One of the most successful projects Kotler has worked on is SkyTime, an educational game designed to teach young students how to tell time. It began as a class assignment with a team of students, who then used hackathons as a way to continue working on the game. “That’s a nice thing about a hackathon,” said Kotler. “You can cut off this one weekend and just get a ton of work done. It allowed us to really polish SkyTime and make it a lot better.”

The success of SkyTime gave Kotler the opportunity to represent her team at the White House Champions of Change event in July 2013, which highlighted civic hackers and honored the best projects to emerge from the Hack for Change event at RIT that was part of the National Day of Civic Hacking.

Kotler hopes to continue to participate in hackathons throughout her life.

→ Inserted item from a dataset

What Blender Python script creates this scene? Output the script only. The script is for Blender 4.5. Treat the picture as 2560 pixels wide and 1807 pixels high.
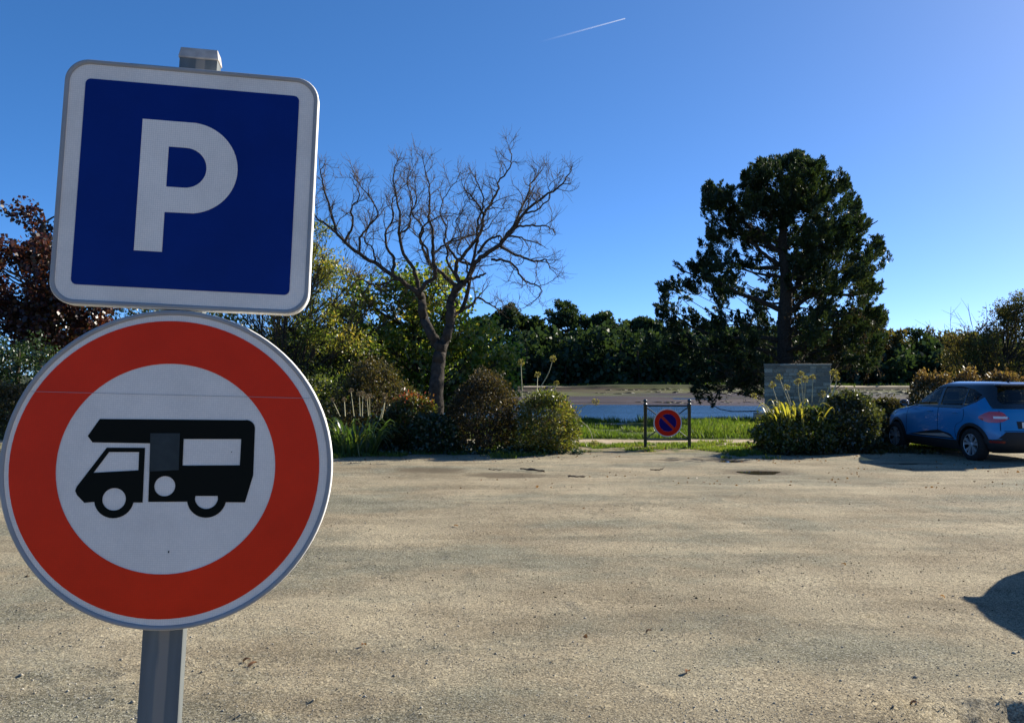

“I think I really gained a working knowledge about what it takes to make a product, specifically digital ones like apps and games,” she said. “I definitely think it was hackathons that gave me that knowledge.”


When Debjit Saha was in his junior year of college in Mumbai, India, he acquired a new hobby—mobile app and website development. Not wanting to switch his major from electronics, he decided to teach himself using online forums and tutorials.

Four years later, he put his skills to the test at the AT&T Rochester Civic App Challenge Kick-off Hackathon in February.

“I had never been to a hackathon back in India,” said Saha, a computer science graduate student. “I thought it would be a good idea to go find out what type of projects people work on there.”

Saha enlisted Ricky Laishram, a friend from home who is attending Syracuse University. They created RocReport, a mobile platform to report civic issues such as potholes, broken street lamps and snow pile-ups.

“I liked the amount of work you are able to get done in such a short amount of time,” Saha said. “You also get to meet new people and interact with technologies you aren’t aware of that can help you with your project.”

Saha took RocReport to Hack Upstate in Syracuse, N.Y., in April, placed in the “Innovation and Creativity” category at the annual Emerging Talk startup event in Syracuse later that month and presented a final, working version of the app at the Rochester Civic App Challenge finals in May.

RocReport won third place in the new civic app challenge category at the Civic App Challenge, which along with AT&T was supported by Digital Rochester, High Tech Rochester and Hack Upstate.

Saha and Laishram split the $1,000 prize.